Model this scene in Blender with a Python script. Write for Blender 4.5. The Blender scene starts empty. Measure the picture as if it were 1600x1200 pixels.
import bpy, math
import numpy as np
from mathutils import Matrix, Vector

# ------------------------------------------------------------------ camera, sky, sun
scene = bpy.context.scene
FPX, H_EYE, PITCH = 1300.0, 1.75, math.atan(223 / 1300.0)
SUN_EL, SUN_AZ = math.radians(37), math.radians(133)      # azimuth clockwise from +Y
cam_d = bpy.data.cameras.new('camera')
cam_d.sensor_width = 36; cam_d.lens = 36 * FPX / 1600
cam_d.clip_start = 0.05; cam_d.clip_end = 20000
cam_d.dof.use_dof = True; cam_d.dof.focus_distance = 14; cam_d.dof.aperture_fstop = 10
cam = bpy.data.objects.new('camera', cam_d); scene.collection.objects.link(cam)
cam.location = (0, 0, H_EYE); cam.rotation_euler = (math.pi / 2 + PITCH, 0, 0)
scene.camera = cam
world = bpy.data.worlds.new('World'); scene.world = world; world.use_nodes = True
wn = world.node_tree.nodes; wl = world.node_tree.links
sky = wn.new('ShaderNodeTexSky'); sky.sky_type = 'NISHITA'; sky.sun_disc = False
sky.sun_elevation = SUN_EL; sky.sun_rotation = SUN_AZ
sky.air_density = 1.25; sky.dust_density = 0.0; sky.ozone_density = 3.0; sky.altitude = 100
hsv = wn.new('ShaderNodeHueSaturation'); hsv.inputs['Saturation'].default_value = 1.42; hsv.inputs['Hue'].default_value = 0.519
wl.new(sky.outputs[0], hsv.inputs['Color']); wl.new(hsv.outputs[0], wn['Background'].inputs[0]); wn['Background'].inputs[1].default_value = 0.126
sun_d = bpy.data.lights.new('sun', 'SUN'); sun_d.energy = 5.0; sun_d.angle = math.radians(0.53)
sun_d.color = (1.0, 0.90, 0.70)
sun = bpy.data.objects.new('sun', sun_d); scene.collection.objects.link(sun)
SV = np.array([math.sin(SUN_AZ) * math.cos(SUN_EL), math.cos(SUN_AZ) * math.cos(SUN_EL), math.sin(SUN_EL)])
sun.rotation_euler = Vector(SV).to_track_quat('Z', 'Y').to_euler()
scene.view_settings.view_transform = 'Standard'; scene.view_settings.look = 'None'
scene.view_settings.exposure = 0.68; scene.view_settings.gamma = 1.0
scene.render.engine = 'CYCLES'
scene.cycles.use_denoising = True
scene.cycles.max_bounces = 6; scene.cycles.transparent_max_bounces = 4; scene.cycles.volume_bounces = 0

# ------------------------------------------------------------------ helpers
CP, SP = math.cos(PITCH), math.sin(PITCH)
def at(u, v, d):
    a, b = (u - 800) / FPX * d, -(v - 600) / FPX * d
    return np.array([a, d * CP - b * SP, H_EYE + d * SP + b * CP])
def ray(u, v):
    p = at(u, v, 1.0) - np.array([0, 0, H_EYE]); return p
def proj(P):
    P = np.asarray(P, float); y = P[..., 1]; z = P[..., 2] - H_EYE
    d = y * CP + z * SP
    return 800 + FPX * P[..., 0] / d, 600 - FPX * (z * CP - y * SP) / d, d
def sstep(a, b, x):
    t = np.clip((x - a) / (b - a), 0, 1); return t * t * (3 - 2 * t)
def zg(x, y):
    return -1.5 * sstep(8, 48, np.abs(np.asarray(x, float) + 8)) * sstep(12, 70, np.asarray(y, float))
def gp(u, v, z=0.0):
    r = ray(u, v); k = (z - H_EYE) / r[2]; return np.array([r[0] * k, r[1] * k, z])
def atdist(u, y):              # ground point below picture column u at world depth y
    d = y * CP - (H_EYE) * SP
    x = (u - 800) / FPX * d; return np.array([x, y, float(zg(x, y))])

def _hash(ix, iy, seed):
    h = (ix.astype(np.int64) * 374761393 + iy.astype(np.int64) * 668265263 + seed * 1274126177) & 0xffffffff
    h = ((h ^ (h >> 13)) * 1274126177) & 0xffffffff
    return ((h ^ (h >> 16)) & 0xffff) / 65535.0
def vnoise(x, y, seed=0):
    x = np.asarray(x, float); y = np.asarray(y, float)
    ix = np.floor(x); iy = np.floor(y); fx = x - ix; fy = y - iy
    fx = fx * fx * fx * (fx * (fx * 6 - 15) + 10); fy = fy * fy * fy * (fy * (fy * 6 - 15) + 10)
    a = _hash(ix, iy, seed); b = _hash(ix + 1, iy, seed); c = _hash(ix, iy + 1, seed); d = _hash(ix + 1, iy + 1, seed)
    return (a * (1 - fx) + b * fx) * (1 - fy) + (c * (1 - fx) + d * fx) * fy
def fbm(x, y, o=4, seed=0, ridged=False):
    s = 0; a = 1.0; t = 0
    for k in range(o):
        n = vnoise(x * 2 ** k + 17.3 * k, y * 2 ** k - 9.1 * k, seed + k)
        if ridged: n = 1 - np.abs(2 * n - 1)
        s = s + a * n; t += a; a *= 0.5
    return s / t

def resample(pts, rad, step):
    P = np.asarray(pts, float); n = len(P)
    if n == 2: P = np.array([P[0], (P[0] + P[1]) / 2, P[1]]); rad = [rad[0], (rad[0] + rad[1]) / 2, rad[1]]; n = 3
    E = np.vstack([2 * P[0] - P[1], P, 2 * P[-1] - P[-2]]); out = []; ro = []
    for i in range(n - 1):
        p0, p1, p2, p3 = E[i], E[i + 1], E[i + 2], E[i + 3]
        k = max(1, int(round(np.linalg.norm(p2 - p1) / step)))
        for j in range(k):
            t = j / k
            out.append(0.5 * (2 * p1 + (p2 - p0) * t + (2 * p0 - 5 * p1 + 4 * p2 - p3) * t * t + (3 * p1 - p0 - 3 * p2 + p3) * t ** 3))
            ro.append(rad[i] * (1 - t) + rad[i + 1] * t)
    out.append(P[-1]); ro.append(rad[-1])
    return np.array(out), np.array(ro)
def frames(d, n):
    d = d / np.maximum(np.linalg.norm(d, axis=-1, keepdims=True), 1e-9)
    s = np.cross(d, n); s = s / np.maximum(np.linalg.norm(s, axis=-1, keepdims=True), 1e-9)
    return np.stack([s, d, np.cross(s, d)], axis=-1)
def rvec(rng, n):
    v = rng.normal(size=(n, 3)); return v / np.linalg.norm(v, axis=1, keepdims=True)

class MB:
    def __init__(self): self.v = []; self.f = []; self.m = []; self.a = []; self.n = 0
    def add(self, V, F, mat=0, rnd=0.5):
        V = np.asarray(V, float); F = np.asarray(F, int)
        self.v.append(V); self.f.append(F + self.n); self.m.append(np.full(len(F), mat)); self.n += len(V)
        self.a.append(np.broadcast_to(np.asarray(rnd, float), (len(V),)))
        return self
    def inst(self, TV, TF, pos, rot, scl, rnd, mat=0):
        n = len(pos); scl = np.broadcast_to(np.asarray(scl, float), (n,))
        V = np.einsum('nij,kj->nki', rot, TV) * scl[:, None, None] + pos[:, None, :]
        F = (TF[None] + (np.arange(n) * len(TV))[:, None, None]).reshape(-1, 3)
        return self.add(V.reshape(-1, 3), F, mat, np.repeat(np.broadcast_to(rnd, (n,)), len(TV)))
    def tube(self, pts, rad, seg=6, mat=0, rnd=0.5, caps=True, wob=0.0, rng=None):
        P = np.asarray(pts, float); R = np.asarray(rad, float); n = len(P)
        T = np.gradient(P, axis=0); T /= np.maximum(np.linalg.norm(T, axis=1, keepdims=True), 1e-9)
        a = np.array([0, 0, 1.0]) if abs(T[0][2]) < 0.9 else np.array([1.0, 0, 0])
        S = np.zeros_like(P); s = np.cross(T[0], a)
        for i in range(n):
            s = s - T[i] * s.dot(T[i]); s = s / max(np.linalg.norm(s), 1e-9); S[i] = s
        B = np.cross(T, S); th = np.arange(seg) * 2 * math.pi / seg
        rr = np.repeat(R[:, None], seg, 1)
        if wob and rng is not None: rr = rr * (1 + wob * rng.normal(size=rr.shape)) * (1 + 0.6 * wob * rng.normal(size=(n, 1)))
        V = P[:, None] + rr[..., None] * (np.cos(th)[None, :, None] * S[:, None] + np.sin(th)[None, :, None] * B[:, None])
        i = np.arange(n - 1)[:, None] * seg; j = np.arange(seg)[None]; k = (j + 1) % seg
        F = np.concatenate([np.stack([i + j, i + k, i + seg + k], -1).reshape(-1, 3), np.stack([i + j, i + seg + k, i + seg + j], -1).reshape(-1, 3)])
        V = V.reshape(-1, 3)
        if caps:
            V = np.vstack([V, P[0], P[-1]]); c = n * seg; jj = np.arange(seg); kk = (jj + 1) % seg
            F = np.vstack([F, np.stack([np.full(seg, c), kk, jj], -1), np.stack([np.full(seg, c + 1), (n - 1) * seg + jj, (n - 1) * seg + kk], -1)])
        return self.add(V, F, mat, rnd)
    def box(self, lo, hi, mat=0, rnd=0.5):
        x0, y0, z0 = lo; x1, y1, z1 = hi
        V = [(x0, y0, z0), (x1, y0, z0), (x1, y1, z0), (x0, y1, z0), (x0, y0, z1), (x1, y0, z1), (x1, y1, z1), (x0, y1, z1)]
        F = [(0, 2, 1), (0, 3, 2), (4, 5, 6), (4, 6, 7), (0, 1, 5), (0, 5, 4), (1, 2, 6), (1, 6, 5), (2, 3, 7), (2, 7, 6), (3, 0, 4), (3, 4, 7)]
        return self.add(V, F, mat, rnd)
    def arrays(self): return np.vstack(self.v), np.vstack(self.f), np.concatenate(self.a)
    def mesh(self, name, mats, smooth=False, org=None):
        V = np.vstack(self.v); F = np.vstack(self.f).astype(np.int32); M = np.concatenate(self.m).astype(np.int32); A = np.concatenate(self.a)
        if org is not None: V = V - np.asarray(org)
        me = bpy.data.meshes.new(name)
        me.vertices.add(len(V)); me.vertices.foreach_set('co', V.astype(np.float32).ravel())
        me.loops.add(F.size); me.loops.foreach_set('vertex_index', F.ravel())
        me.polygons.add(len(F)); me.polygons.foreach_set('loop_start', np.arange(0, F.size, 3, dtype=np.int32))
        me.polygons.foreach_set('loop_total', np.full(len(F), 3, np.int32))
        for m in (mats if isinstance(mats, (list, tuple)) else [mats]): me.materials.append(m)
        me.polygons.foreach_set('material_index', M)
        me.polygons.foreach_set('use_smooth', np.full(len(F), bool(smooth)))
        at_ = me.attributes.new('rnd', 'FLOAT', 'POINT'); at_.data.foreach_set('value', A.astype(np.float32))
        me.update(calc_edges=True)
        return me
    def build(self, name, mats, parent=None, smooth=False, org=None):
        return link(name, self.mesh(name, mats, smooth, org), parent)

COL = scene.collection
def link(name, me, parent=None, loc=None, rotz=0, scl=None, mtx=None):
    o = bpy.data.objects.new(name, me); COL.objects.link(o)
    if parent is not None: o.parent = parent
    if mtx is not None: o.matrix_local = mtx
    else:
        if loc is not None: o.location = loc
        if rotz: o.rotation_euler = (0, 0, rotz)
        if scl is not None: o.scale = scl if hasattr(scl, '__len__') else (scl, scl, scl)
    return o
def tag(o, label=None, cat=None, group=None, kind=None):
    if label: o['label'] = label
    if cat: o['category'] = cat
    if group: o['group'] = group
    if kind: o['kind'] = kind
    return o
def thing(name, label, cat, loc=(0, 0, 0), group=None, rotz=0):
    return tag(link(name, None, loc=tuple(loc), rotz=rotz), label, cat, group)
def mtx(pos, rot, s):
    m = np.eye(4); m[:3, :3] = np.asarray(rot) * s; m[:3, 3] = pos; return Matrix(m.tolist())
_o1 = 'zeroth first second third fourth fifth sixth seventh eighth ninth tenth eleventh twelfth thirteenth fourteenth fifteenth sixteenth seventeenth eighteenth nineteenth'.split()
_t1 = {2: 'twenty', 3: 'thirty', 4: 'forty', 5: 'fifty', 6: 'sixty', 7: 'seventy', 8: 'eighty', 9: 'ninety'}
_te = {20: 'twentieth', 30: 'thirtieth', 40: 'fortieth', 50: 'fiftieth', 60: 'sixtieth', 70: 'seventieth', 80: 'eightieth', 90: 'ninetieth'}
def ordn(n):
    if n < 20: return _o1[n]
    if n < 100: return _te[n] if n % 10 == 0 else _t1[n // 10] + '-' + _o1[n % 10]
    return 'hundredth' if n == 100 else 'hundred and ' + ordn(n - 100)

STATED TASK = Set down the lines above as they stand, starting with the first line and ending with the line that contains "from mathutils import Matrix, Vector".

CORRECT RESPONSE =
Model this scene in Blender with a Python script. Write for Blender 4.5. The Blender scene starts empty. Measure the picture as if it were 1600x1200 pixels.
import bpy, math
import numpy as np
from mathutils import Matrix, Vector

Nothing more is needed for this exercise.